Friday, October 29, 2004

Random stuff

The Halloween season is here and I just recently dug myself out from under a huge pile of work. Apologies for the relative silence these past couple of weeks, but bathroom renovations + deadlines + travel + motherhood = 32-hour days. Physics and the time-space continuum being what they are, something had to give.

Halloween. DOM has learned the joy of Halloween. Our conversation earlier this week:

Me: "What are we going to do on Halloween?"
DOM: "Trick or treating!"
Me: "What do you say when you knock on someone's door?"
DOM: "Trick or treat!"
Me: "And then what happens?"
DOM: "I GET CANDY!!!"
Me: "And THEN what do you say?"
DOM: "Thank you!"

For DOM, life is divided into times when she gets candy, and regular boring days.
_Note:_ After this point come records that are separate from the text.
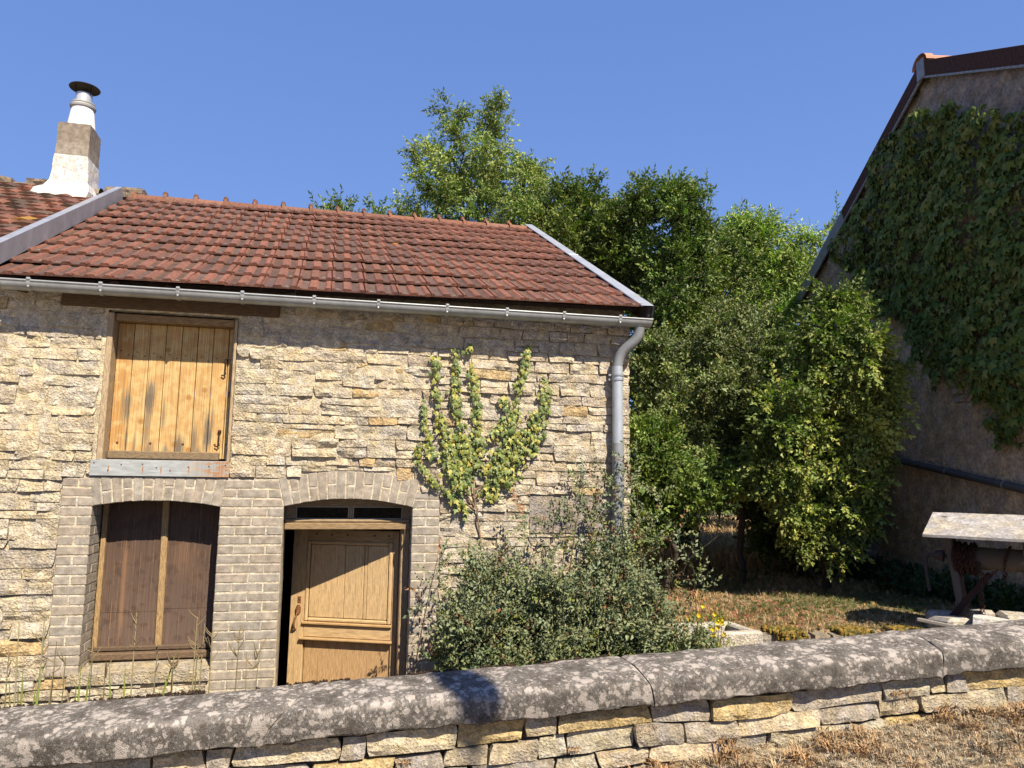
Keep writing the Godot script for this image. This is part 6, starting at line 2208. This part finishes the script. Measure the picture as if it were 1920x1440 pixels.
func creeper() -> void:
	var t := thing("barn_creeper", "dark green creeper blanketing the upper barn gable", "creeper", Vector3(BARN.x, 2.9, BARN.z))
	rng.seed = 511
	var poly := PackedVector2Array([Vector2(-1.886, 7.22), Vector2(-1.3, 7.12), Vector2(-0.9, 6.98), Vector2(-0.387, 6.72), Vector2(0.30, 6.25), Vector2(0.40, 5.86), Vector2(0.0, 5.4), Vector2(-0.377, 5.086), Vector2(-0.8, 4.85), Vector2(-1.054, 4.60), Vector2(-1.585, 4.30), Vector2(-1.62, 3.92), Vector2(-2.039, 3.72), Vector2(-2.40, 3.78), Vector2(-2.516, 3.45), Vector2(-2.857, 3.26), Vector2(-2.991, 2.912), Vector2(-3.3, 2.85), Vector2(-3.6, 3.4), Vector2(-4.6, 3.6), Vector2(-4.7, 5.6), Vector2(-3.8, 6.2), Vector2(-3.0, 6.62)])
	var shapes := []
	var tones := [Color(0.085, 0.125, 0.032), Color(0.12, 0.155, 0.04), Color(0.06, 0.095, 0.026), Color(0.10, 0.135, 0.03), Color(0.15, 0.165, 0.05)]
	for k in 5: shapes.append(lobed_leaf(CREEPER_SHAPE, 0.085, tones[k], 0.5))
	var all := []
	var WB := Basis(-FH, Vector3.UP, -RH)
	while all.size() < 7000:
		var p := Vector2(rng.randf_range(-4.7, 0.5), rng.randf_range(2.8, 7.25))
		var j := p + Vector2(noise.get_noise_2d(p.x * 150, p.y * 150), noise.get_noise_2d(p.x * 150, p.y * 150 + 400)) * 0.30
		if not Geometry2D.is_point_in_polygon(j, poly): continue
		if p.y > rake_y(p.x) - 0.34 - 0.16 * noise.get_noise_2d(p.x * 200, 50): continue
		var B := WB * Basis(Vector3(0, 0, 1), rng.randf_range(-0.7, 0.7)) * Basis(Vector3.RIGHT, rng.randf_range(-0.95, -0.1)) * Basis(Vector3.UP, rng.randf_range(-0.6, 0.6))
		var size := rng.randf_range(0.6, 1.2)
		var thick := 0.04 + 0.24 * (0.5 + noise.get_noise_2d(p.x * 110, p.y * 110)) + 0.10 * rng.randf()
		all.append([size * (1.0 if p.x < -1.0 and p.x > -3.6 else 0.8), Transform3D(B.scaled(Vector3.ONE * size), barn_at(p.x, p.y, thick))])
	for k in 26:
		var e: Vector2 = poly[rng.randi() % poly.size()]
		var nx: Vector2 = poly[rng.randi() % poly.size()]
		if (e - nx).length() > 1.2: continue
		var from := e.lerp(nx, rng.randf())
		var dir := Vector2(rng.randf_range(0.2, 1.0), rng.randf_range(-0.6, 0.5)).normalized() * rng.randf_range(0.25, 0.55)
		if rake_y(from.x + dir.x) - 0.25 < from.y + dir.y: continue
		var m := MB.new()
		m.col = Color(0.16, 0.11, 0.06)
		var line := []
		for i in 6: line.append(barn_at(from.x + dir.x * i / 5.0, from.y + dir.y * i / 5.0 + 0.03 * sin(i * 1.7 + k), 0.025))
		tube(m, line, [0.006, 0.005, 0.005, 0.004, 0.003, 0.002], 4, false)
		part(t, "runner", m.mesh(), M.bark)
		for i in 9:
			var u := rng.randf()
			var B := WB * Basis(Vector3(0, 0, 1), rng.randf_range(-0.8, 0.8)) * Basis(Vector3.RIGHT, rng.randf_range(-0.8, -0.1))
			all.append([0.55, Transform3D(B.scaled(Vector3.ONE * rng.randf_range(0.4, 0.75)), barn_at(from.x + dir.x * u, from.y + dir.y * u + rng.randf_range(-0.03, 0.03), 0.05))])
	place_leaves(t, all, shapes, M.leaf_gloss)

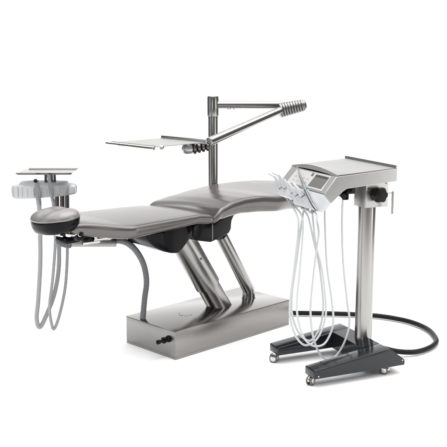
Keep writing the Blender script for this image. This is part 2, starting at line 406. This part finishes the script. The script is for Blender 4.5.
# suction handpieces with hoses, hanging in the holder
def suction(name, label, pts, r, hp, topball, grp):
    e = empty(name, hp[1], 0, label, 'suction handpiece', grp)
    a_, b__ = Vector(hp[0]), Vector(hp[1])
    L_ = (b__ - a_).length
    bm = NB(); lathe(bm, [(r * .9, 0), (r * 1.15, .004), (r * 1.15, .03), (r * 1.35, .04), (r * 1.35, L_ * .55), (r * 1.0, L_ * .62), (r * .95, L_ * .88), (r * 1.1, L_ * .92), (r * .9, L_)], a_, b__ - a_, 20)
    h_ = obj('handle', bm, m_sucthandle, e, world=True)
    if topball:
        bm = NB(); bmesh.ops.create_uvsphere(bm, u_segments=20, v_segments=12, radius=.0095)
        bmesh.ops.translate(bm, vec=b__ + Vector((-.002, -.010, -.001)), verts=bm.verts); obj('stopper', bm, m_rubber, e, world=True)
    bm = NB(); tube(bm, pts, r, 16, 12); obj('hose', bm, m_sucth, e, world=True); return e
m_sucthandle = mat('grey_handle', (.27, .275, .285), .32, .35)
suction('suction_handpiece', 'thick grey suction hose handpiece with black tip at the left of the ribbed holder', [(-.846, 4.075, .735), (-.847, 4.08, .667), (-.855, 4.10, .47), (-.878, 4.13, .27), (-.892, 4.14, .165), (-.879, 4.15, .122), (-.846, 4.16, .185), (-.809, 4.17, .281), (-.786, 4.18, .403), (-.781, 4.18, .548), (-.790, 4.19, .64)], .0108, ((-.846, 4.075, .725), (-.856, 4.085, .840)), True, 'suction handpieces in the holder')
suction('suction_handpiece', 'thinner grey suction handpiece leaning in the middle of the ribbed holder beside the tray post', [(-.784, 4.085, .745), (-.782, 4.10, .66), (-.786, 4.12, .548), (-.806, 4.13, .37), (-.826, 4.13, .235), (-.822, 4.135, .150), (-.810, 4.14, .116), (-.784, 4.15, .182), (-.756, 4.16, .305), (-.744, 4.17, .427), (-.740, 4.18, .548), (-.742, 4.19, .64)], .0075, ((-.784, 4.085, .74), (-.800, 4.085, .865)), False, 'suction handpieces in the holder')

# ================================================================== OVERHEAD TRAY ARM
pw = Vector((-.0565, 4.86, 0))
ta = empty('overhead_support', (pw.x, pw.y, .50), 0, 'tall steel pole behind the chair carrying a folding jointed arm with a tray bracket', 'support arm')
bm = NB(); cyl(bm, (pw.x, pw.y, .50), (pw.x, pw.y, 1.10), .0262, 40); pole = obj('pole', bm, m_tube, ta, world=True)
bm = NB(); lathe(bm, [(.027, 0), (.0305, 0), (.0310, .0015), (.0310, .100), (.0285, .1055), (.02, .107), (0, .1073)], (pw.x, pw.y, 1.082), (0, 0, 1), 40)
lathe(bm, [(.0262, 0), (.0285, .0005), (.0285, .004), (.0262, .005)], (pw.x, pw.y, 1.072), (0, 0, 1), 40)
obj('pole_cap', bm, m_tube, ta, world=True)
bm = NB(); cyl(bm, (pw.x, pw.y, .525), (-.05, 4.50, .555), .018, 24); obj('pole_bracket', bm, m_dsteel, ta, world=True)
ez = 1.142
bm = NB(); cyl(bm, (pw.x + .024, pw.y, ez), (.315, pw.y, ez), .0212, 36); ua = obj('upper_arm', bm, m_tube, ta, world=True)
for x_ in (.02, .033, .052): bm = NB(); box(bm, (x_, 4.855, ez - .024), (x_ + .008, 4.865, ez - .018), .001); obj('screw', bm, m_dsteel, ua, world=True)
# elbow: ribbed boot
E0 = Vector((.300, 4.845, 1.112)); E1 = Vector((.432, 4.86, 1.140)); ed = (E1 - E0).normalized(); EL = (E1 - E0).length
bm = NB(); prof = [(.026, -.008)]
nr = 9
for i in range(nr):
    h0 = i * EL * .96 / nr; st = EL * .96 / nr
    R0 = .0415 - .0010 * i
    prof += [(R0 - .0045, h0), (R0 - .001, h0 + st * .2), (R0, h0 + st * .45), (R0 - .001, h0 + st * .7), (R0 - .0045, h0 + st * .95)]
prof += [(.030, EL * .97), (.029, EL * 1.0), (.022, EL * 1.06), (.010, EL * 1.09), (0, EL * 1.095)]
lathe(bm, prof, E0, ed, 36); obj('elbow_joint', bm, m_joint, ta, world=True, angle=50)
K0 = Vector((-.070, 4.36, .990))
bm = NB(); cyl(bm, E0 + Vector((.02, 0, .008)), K0, .0205, 36, r2=.0218, bev=.002); la = obj('lower_arm', bm, m_tube, ta, world=True)
# wrist joint: ribbed, axis to the left
W0 = Vector((-.066, 4.385, .966)); W1 = Vector((-.208, 4.36, .953)); wd = (W1 - W0).normalized()
bm = NB(); prof = [(.015, 0)]
for i in range(4):
    h0 = .004 + i * .0215; R0 = .0215 + .0025 * i
    prof += [(R0 - .007, h0), (R0, h0 + .003), (R0 + .0005, h0 + .012), (R0 - .001, h0 + .015), (R0 - .008, h0 + .018)]
lathe(bm, prof + [(.02, .094)], W0, wd, 32); obj('wrist_boot', bm, m_dsteel, ta, world=True, angle=40)
bm = NB(); lathe(bm, [(.021, .088), (.0255, .090), (.0262, .110), (.025, .122), (.021, .132), (.013, .138), (0, .140)], W0, wd, 32); obj('wrist_housing', bm, m_pale, ta, world=True, angle=45)
# bracket frame under tray: aligned with the chair
BM = Matrix.Rotation(CY, 4, 'Z')
tz = .9945
def chair_pt(u, v, z): return Vector(CH) + BM @ Vector((u, v, z))
bm = NB()
b = bmesh.new(); box(b, (-.128, -.045, tz - .012), (-.11, .2, tz - .003), .002); box(b, (-.40, .04, tz - .010), (-.12, .062, tz - .003), .002)
bmesh.ops.transform(b, matrix=Matrix.Translation(CH) @ BM, verts=b.verts); merge(bm, b)
cyl(bm, K0 + Vector((-.01, .0, -.005)), chair_pt(-.125, .03, tz - .006), .009, 16); cyl(bm, W1 + (W0 - W1) * .3, W1 + (W0 - W1) * .3 + Vector((0, 0, .035)), .012, 20)
obj('tray_bracket', bm, m_satin, ta, world=True)
# tray itself
tr2 = empty('instrument_tray', Vector(CH) + BM @ Vector((-.290, .056, tz)), CY, 'square flat steel tray between two bars held out over the chair by the jointed arm', 'tray', 'steel instrument trays')
u0, u1, v0, v1 = -.155, .155, -.175, .150
bm = NB(); box(bm, (u0, v0 + .01, 0), (u1, v1, .0035), .001, 1); obj('tray_plate', bm, m_traytop, tr2, smooth=False)
bm = NB(); box(bm, (u0 - .005, v0 + .012, -.006), (u0 + .003, v1, .0075), .001, 1); obj('rim', bm, m_dsteel, tr2, smooth=False)
bm = NB(); cyl(bm, (u0 - .016, v0 - .0, -.002), (u0 - .016, v1 + .02, -.002), .0085, 16)
cyl(bm, (u0 - .014, v1 + .014, .0), (u0 + .03, v1 + .012, .004), .005, 12); cyl(bm, (u0 - .014, v0 + .03, .0), (u0 + .004, v0 + .03, .0), .005, 12)
lathe(bm, [(.004, 0), (.008, .001), (.0085, .02), (.006, .022)], (u0 - .014, v1 + .003, 0), (0, 1, 0), 16)
obj('tray_handle', bm, m_chrome, tr2)
bm = NB(); box(bm, (u1 - .006, v0, .0035), (u1 + .006, v1, .0165), .0015)
obj('rim', bm, m_satin, tr2)
bm = NB(); lathe(bm, [(.004, 0), (.009, .002), (.009, .018), (.005, .02)], (u0 + .022, v0 + .004, -.001), (.6, -1, 0), 14); obj('catch', bm, m_chrome, tr2)

# ================================================================== DELIVERY CART
CO = (.388, 3.653, 0); CYW = rad(23.8)
cart = empty('delivery_cart', CO, CYW, 'wheeled dental delivery cart with a sloped console head on one steel column', 'dental cart')
CM = Matrix.Translation(CO) @ Matrix.Rotation(CYW, 4, 'Z')
def cw(p, q, z): return CM @ Vector((p, q, z))
def cinv(x, y, z): return CM.inverted() @ Vector((x, y, z))
PQ = lambda a, c, t: (a, t, c)
def leg(q0, q1):
    bm = NB(); prism(bm, [(0, .040), (0, .078), (.379, .129), (.463, .065), (.463, .041)], PQ, q0, q1, .005, 3); return bm
base = obj('leg', leg(0, .085), m_graph, cart); l2 = obj('leg', leg(.340, .425), m_graph, cart)
bm = NB(); prism(bm, [(.290, .040), (.290, .1185), (.3785, .1283), (.4615, .0645), (.4615, .0415)], PQ, .0855, .3395); cb = obj('crossbar', bm, m_graph, cart, smooth=False)
for p_, z_ in ((.448, .066), (.02, .052)): bm = NB(); cyl(bm, (p_, .002, z_), (p_, -.0018, z_), .0032, 12, bev=.0005); obj('screw', bm, m_chrome, base)
def castor(p, q, rz):
    piv = Vector((p, q, 0)); Rm = Matrix.Translation(piv) @ Matrix.Rotation(rz, 4, 'Z')
    bm = NB()
    for s in (-1, 1):
        lathe(bm, [(.006, 0), (.0165, .001), (.0195, .003), (.0205, .006), (.0195, .009), (.017, .0105)], (0.004, s * .0035, .0205), (0, s, 0), 28)
    bmesh.ops.transform(bm, matrix=Rm, verts=bm.verts); t = obj('castor', bm, m_dsteel, cart)
    bm = NB()
    for s in (-1, 1): lathe(bm, [(.0135, 0), (.0130, .0020), (.009, .0032), (.0045, .0036), (.0045, .006), (0, .0062)], (0.004, s * .0135, .0205), (0, s, 0), 24)
    b = bmesh.new(); bmesh.ops.create_uvsphere(b, u_segments=20, v_segments=14, radius=.0218)
    for v in list(b.verts):
        if v.co.z < -.002 or False: v.co.z = -.002
        v.co.y *= .38
    bmesh.ops.translate(b, vec=(.002, 0, .0225), verts=b.verts); merge(bm, b)
    cyl(bm, (-.002, 0, .03), (-.002, 0, .0408), .006, 14)
    bmesh.ops.transform(bm, matrix=Rm, verts=bm.verts); obj('castor_hood', bm, m_chrome, t)
castor(.006, .047, .5); castor(-.004, .378, -.9); castor(.381, .032, 2.2); castor(.381, .385, .3)
# column
bm = NB(); cyl(bm, (.366, .197, .118), (.366, .197, .76), .0397, 56); col = obj('column', bm, m_tube, cart)
bm = NB(); prism(bm, [(.3235, .738), (.3235, .860), (.4450, .866), (.4450, .738)], PQ, .150, .240, .002); blk = obj('column_block', bm, m_base, cart)
bm = NB(); box(bm, (.3275, .1490, .741), (.4425, .1502, .858)); obj('face_plate', bm, m_satin, blk, smooth=False)
for (p_, z_) in ((.340, .826), (.430, .845)): bm = NB(); lathe(bm, [(.004, 0), (.004, .0015), (.002, .002), (0, .002)], (p_, .149, z_), (0, -1, 0), 12); obj('screw', bm, m_dark, blk)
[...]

Preschool. DOM's day care is transitioning her into their beginning preschool class. It has more of a curriculum than the toddler class she has been in, with more of an emphasis on words and numbers. Now, her transition from infant to toddler room was traumatic for the whole family - tears, hysterics when we would drop her off in the toddler room, clinginess - and that was just me. She was pretty bad for a two week period, too. But from the first day of transition to preschool, she has not wanted to go back to the toddler room at all. As a matter of fact, they dispensed with the transition process and just had us start dropping her off and picking her up in the preschool room. I have my theories as to why this happens, but it doesn't really matter - it ain't broke, so I ain't fixin' it.

Halloween, part II. The thought did occur to me that this is the last time I will be able to pick out her Halloween costume for her. Next year, she will insist on being a princess/ballerina/Disney character/specific animal/dragon...whatever. So did I dress her up in the cutest costume I could find? Nope. I bought a costume that was warm, easy to put on and take off, and cost $6 on eBay. Best. Halloween. Ever.

The end is near. There is joy in Whoville, as DOM is almost potty trained. Just a few more weeks, and we may be able to bid farewell to the changing pad forever. Or she will be entering kindergarten in pull ups.

A random observation. Courtesy of Mr. MOM. While watching 123 Sesame Street on Noggin on the weekends, we notice that there seem to be only about 5 episodes of Elmo's World in their rotation: singing, drawing, plants, dancing, and hair. I KNOW there are a lot more than that...c'mon Noggin - we're getting bored!

Speaking of Sesame Street... Here is my all-time favorite Sesame Street exchange (courtesy of SesameBeat.com):

Alan: "I have some rice cakes."
Cookie: "What me look like, rice cake monster? No, me Cookie Monster. Me need cookie!"

Toodle-oo! Happy Halloween and Dia de los Muertos, y'all!

Monday, October 04, 2004

Slap happy

Vicky Iovine starts off the first chapter of The Girlfriend's Guide to Toddlers with perhaps the most accurate statement about child rearing I've ever heard: "Mother Nature really is so damned smart to give you your child in infant form first. There might not have been quite so many takers if she were handing out toddlers."

Tonight I was treated to one of those moments when you step back and really question your desire to let the child live to see her third birthday. When I started thinking just how much money we would save on Christmas and birthday presents in the coming year. When I wondered what it would be like to return to a house that wasn't scattered with toys like a juvenile obstacle course. Tonight I was rewarded for all my caring and meals and gentle but firm discipline...with a slap in the face.

It figures that stuff like this would happen when Mr. MOM is out for the evening. There we were, having a great evening of playing, working on her wooden puzzles. Bedtime was fast approaching, so as she pulled out yet another puzzle, I told her that it was the last one and then we would start getting ready for bed when we were done with it. About halfway through, she lost interest and started to reach for her toy telephone. I said "no, it's time to get ready for bed," and moved it away to a place where she couldn't reach it. She tried to get it, but I kept telling her that playtime was up and it was time to get ready for bed, and that was when she hauled off and slapped me, full force, across the cheek.

You know those moments when a situation turns 180 degrees? When you can actually hear a click in your head signaling the change? That was one of those moments. I didn't hit back...that would be the wrong message to send ("how many...smack...times have I told you...smack...that it's not nice...smack....to hit someone?"). But through words alone, she got the message that this was unacceptable behavior and that she was in deep doo doo. And we're not talking about her diaper here.

Let's just hope this lesson sticks with her. Because the last thing on earth I would like to do is to raise a mini Zsa Zsa Gabor.